Task directions :: Print all the entries verbatim.

[Start of Data excerpts]

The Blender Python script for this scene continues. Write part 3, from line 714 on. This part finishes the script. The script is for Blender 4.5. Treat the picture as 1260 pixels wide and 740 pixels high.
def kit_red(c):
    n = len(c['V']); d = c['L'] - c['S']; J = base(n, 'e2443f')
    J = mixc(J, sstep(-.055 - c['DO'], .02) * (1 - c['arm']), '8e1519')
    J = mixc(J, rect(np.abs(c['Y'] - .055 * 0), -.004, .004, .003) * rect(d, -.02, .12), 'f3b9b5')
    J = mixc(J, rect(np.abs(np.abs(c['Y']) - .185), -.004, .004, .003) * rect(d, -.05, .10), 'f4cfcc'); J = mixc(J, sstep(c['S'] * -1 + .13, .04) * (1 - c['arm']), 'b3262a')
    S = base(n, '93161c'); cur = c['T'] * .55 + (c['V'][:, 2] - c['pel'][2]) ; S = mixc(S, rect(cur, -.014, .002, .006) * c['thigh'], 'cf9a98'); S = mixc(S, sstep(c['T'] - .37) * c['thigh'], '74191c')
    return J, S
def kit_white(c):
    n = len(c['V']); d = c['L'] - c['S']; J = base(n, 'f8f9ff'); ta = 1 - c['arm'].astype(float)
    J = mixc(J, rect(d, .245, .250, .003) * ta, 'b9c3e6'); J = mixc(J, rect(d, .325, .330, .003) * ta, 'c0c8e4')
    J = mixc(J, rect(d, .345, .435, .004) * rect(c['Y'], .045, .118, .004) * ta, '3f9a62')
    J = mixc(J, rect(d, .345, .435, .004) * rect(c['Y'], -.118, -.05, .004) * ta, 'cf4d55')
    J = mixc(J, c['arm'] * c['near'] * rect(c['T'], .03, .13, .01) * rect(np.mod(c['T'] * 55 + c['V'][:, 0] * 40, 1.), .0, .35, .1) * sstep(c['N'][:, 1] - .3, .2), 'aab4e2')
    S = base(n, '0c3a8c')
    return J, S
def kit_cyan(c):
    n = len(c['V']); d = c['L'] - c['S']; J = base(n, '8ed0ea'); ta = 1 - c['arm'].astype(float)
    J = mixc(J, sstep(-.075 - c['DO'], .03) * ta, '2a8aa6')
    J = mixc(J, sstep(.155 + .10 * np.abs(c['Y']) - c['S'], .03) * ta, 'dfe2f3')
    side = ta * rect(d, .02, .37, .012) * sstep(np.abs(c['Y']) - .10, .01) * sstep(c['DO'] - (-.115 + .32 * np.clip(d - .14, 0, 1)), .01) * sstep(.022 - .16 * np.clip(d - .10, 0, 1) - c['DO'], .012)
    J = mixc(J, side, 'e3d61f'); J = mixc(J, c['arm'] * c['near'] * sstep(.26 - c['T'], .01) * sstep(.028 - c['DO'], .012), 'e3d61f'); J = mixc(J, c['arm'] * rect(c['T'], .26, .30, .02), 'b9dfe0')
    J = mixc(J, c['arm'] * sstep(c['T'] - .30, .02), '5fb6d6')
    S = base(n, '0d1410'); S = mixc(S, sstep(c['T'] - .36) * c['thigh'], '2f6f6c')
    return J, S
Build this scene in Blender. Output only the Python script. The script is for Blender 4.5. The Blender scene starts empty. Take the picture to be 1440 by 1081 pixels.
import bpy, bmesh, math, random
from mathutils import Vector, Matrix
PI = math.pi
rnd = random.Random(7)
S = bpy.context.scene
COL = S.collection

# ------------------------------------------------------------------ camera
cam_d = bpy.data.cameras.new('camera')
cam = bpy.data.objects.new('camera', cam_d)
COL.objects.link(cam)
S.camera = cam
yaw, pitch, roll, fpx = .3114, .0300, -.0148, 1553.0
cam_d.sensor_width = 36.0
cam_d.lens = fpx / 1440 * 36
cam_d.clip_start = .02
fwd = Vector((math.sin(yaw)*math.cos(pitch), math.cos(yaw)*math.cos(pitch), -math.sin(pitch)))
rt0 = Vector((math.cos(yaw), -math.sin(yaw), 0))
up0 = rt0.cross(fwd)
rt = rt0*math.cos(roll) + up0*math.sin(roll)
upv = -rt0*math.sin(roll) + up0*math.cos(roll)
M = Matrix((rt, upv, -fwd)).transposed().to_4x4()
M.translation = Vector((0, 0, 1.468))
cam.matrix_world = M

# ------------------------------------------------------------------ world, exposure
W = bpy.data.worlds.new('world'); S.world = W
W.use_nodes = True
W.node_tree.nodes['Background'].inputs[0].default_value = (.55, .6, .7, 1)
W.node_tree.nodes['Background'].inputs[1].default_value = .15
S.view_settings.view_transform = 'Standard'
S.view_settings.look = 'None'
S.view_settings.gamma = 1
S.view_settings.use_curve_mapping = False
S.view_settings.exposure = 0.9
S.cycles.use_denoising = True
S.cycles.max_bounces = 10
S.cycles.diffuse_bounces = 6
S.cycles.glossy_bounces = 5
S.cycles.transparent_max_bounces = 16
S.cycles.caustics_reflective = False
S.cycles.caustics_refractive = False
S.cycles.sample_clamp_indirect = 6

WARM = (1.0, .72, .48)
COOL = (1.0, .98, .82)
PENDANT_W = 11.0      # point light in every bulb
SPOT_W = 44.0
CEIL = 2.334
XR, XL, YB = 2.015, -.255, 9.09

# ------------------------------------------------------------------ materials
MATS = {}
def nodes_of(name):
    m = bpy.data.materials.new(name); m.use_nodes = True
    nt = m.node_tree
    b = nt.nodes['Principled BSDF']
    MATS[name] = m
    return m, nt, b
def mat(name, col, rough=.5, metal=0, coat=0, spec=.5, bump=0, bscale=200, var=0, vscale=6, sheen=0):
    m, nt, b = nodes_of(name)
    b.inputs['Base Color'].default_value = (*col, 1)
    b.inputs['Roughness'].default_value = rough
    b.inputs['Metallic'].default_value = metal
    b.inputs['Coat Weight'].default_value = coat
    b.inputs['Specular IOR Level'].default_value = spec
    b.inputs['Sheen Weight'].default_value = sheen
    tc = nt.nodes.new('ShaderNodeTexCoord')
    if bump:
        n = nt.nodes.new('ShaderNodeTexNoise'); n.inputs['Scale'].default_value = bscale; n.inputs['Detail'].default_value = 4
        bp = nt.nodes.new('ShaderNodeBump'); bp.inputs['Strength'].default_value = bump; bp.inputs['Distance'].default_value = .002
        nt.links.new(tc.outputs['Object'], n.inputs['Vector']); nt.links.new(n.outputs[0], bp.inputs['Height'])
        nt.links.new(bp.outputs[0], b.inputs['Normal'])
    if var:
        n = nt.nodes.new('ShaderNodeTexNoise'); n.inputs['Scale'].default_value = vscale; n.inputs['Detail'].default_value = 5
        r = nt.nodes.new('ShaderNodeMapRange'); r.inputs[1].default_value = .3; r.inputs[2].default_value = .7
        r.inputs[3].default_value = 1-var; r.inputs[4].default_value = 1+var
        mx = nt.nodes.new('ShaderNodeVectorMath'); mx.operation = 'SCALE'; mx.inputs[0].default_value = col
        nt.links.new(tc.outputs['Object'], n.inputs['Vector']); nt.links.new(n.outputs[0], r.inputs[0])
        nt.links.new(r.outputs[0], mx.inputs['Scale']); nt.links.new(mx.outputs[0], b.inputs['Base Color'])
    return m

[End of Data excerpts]

Task result ::
The Blender Python script for this scene continues. Write part 3, from line 714 on. This part finishes the script. The script is for Blender 4.5. Treat the picture as 1260 pixels wide and 740 pixels high.
def kit_red(c):
    n = len(c['V']); d = c['L'] - c['S']; J = base(n, 'e2443f')
    J = mixc(J, sstep(-.055 - c['DO'], .02) * (1 - c['arm']), '8e1519')
    J = mixc(J, rect(np.abs(c['Y'] - .055 * 0), -.004, .004, .003) * rect(d, -.02, .12), 'f3b9b5')
    J = mixc(J, rect(np.abs(np.abs(c['Y']) - .185), -.004, .004, .003) * rect(d, -.05, .10), 'f4cfcc'); J = mixc(J, sstep(c['S'] * -1 + .13, .04) * (1 - c['arm']), 'b3262a')
    S = base(n, '93161c'); cur = c['T'] * .55 + (c['V'][:, 2] - c['pel'][2]) ; S = mixc(S, rect(cur, -.014, .002, .006) * c['thigh'], 'cf9a98'); S = mixc(S, sstep(c['T'] - .37) * c['thigh'], '74191c')
    return J, S
def kit_white(c):
    n = len(c['V']); d = c['L'] - c['S']; J = base(n, 'f8f9ff'); ta = 1 - c['arm'].astype(float)
    J = mixc(J, rect(d, .245, .250, .003) * ta, 'b9c3e6'); J = mixc(J, rect(d, .325, .330, .003) * ta, 'c0c8e4')
    J = mixc(J, rect(d, .345, .435, .004) * rect(c['Y'], .045, .118, .004) * ta, '3f9a62')
    J = mixc(J, rect(d, .345, .435, .004) * rect(c['Y'], -.118, -.05, .004) * ta, 'cf4d55')
    J = mixc(J, c['arm'] * c['near'] * rect(c['T'], .03, .13, .01) * rect(np.mod(c['T'] * 55 + c['V'][:, 0] * 40, 1.), .0, .35, .1) * sstep(c['N'][:, 1] - .3, .2), 'aab4e2')
    S = base(n, '0c3a8c')
    return J, S
def kit_cyan(c):
    n = len(c['V']); d = c['L'] - c['S']; J = base(n, '8ed0ea'); ta = 1 - c['arm'].astype(float)
    J = mixc(J, sstep(-.075 - c['DO'], .03) * ta, '2a8aa6')
    J = mixc(J, sstep(.155 + .10 * np.abs(c['Y']) - c['S'], .03) * ta, 'dfe2f3')
    side = ta * rect(d, .02, .37, .012) * sstep(np.abs(c['Y']) - .10, .01) * sstep(c['DO'] - (-.115 + .32 * np.clip(d - .14, 0, 1)), .01) * sstep(.022 - .16 * np.clip(d - .10, 0, 1) - c['DO'], .012)
    J = mixc(J, side, 'e3d61f'); J = mixc(J, c['arm'] * c['near'] * sstep(.26 - c['T'], .01) * sstep(.028 - c['DO'], .012), 'e3d61f'); J = mixc(J, c['arm'] * rect(c['T'], .26, .30, .02), 'b9dfe0')
    J = mixc(J, c['arm'] * sstep(c['T'] - .30, .02), '5fb6d6')
    S = base(n, '0d1410'); S = mixc(S, sstep(c['T'] - .36) * c['thigh'], '2f6f6c')
    return J, S
Build this scene in Blender. Output only the Python script. The script is for Blender 4.5. The Blender scene starts empty. Take the picture to be 1440 by 1081 pixels.
import bpy, bmesh, math, random
from mathutils import Vector, Matrix
PI = math.pi
rnd = random.Random(7)
S = bpy.context.scene
COL = S.collection

# ------------------------------------------------------------------ camera
cam_d = bpy.data.cameras.new('camera')
cam = bpy.data.objects.new('camera', cam_d)
COL.objects.link(cam)
S.camera = cam
yaw, pitch, roll, fpx = .3114, .0300, -.0148, 1553.0
cam_d.sensor_width = 36.0
cam_d.lens = fpx / 1440 * 36
cam_d.clip_start = .02
fwd = Vector((math.sin(yaw)*math.cos(pitch), math.cos(yaw)*math.cos(pitch), -math.sin(pitch)))
rt0 = Vector((math.cos(yaw), -math.sin(yaw), 0))
up0 = rt0.cross(fwd)
rt = rt0*math.cos(roll) + up0*math.sin(roll)
upv = -rt0*math.sin(roll) + up0*math.cos(roll)
M = Matrix((rt, upv, -fwd)).transposed().to_4x4()
M.translation = Vector((0, 0, 1.468))
cam.matrix_world = M

# ------------------------------------------------------------------ world, exposure
W = bpy.data.worlds.new('world'); S.world = W
W.use_nodes = True
W.node_tree.nodes['Background'].inputs[0].default_value = (.55, .6, .7, 1)
W.node_tree.nodes['Background'].inputs[1].default_value = .15
S.view_settings.view_transform = 'Standard'
S.view_settings.look = 'None'
S.view_settings.gamma = 1
S.view_settings.use_curve_mapping = False
S.view_settings.exposure = 0.9
S.cycles.use_denoising = True
S.cycles.max_bounces = 10
S.cycles.diffuse_bounces = 6
S.cycles.glossy_bounces = 5
S.cycles.transparent_max_bounces = 16
S.cycles.caustics_reflective = False
S.cycles.caustics_refractive = False
S.cycles.sample_clamp_indirect = 6

WARM = (1.0, .72, .48)
COOL = (1.0, .98, .82)
PENDANT_W = 11.0      # point light in every bulb
SPOT_W = 44.0
CEIL = 2.334
XR, XL, YB = 2.015, -.255, 9.09

# ------------------------------------------------------------------ materials
MATS = {}
def nodes_of(name):
    m = bpy.data.materials.new(name); m.use_nodes = True
    nt = m.node_tree
    b = nt.nodes['Principled BSDF']
    MATS[name] = m
    return m, nt, b
def mat(name, col, rough=.5, metal=0, coat=0, spec=.5, bump=0, bscale=200, var=0, vscale=6, sheen=0):
    m, nt, b = nodes_of(name)
    b.inputs['Base Color'].default_value = (*col, 1)
    b.inputs['Roughness'].default_value = rough
    b.inputs['Metallic'].default_value = metal
    b.inputs['Coat Weight'].default_value = coat
    b.inputs['Specular IOR Level'].default_value = spec
    b.inputs['Sheen Weight'].default_value = sheen
    tc = nt.nodes.new('ShaderNodeTexCoord')
    if bump:
        n = nt.nodes.new('ShaderNodeTexNoise'); n.inputs['Scale'].default_value = bscale; n.inputs['Detail'].default_value = 4
        bp = nt.nodes.new('ShaderNodeBump'); bp.inputs['Strength'].default_value = bump; bp.inputs['Distance'].default_value = .002
        nt.links.new(tc.outputs['Object'], n.inputs['Vector']); nt.links.new(n.outputs[0], bp.inputs['Height'])
        nt.links.new(bp.outputs[0], b.inputs['Normal'])
    if var:
        n = nt.nodes.new('ShaderNodeTexNoise'); n.inputs['Scale'].default_value = vscale; n.inputs['Detail'].default_value = 5
        r = nt.nodes.new('ShaderNodeMapRange'); r.inputs[1].default_value = .3; r.inputs[2].default_value = .7
        r.inputs[3].default_value = 1-var; r.inputs[4].default_value = 1+var
        mx = nt.nodes.new('ShaderNodeVectorMath'); mx.operation = 'SCALE'; mx.inputs[0].default_value = col
        nt.links.new(tc.outputs['Object'], n.inputs['Vector']); nt.links.new(n.outputs[0], r.inputs[0])
        nt.links.new(r.outputs[0], mx.inputs['Scale']); nt.links.new(mx.outputs[0], b.inputs['Base Color'])
    return m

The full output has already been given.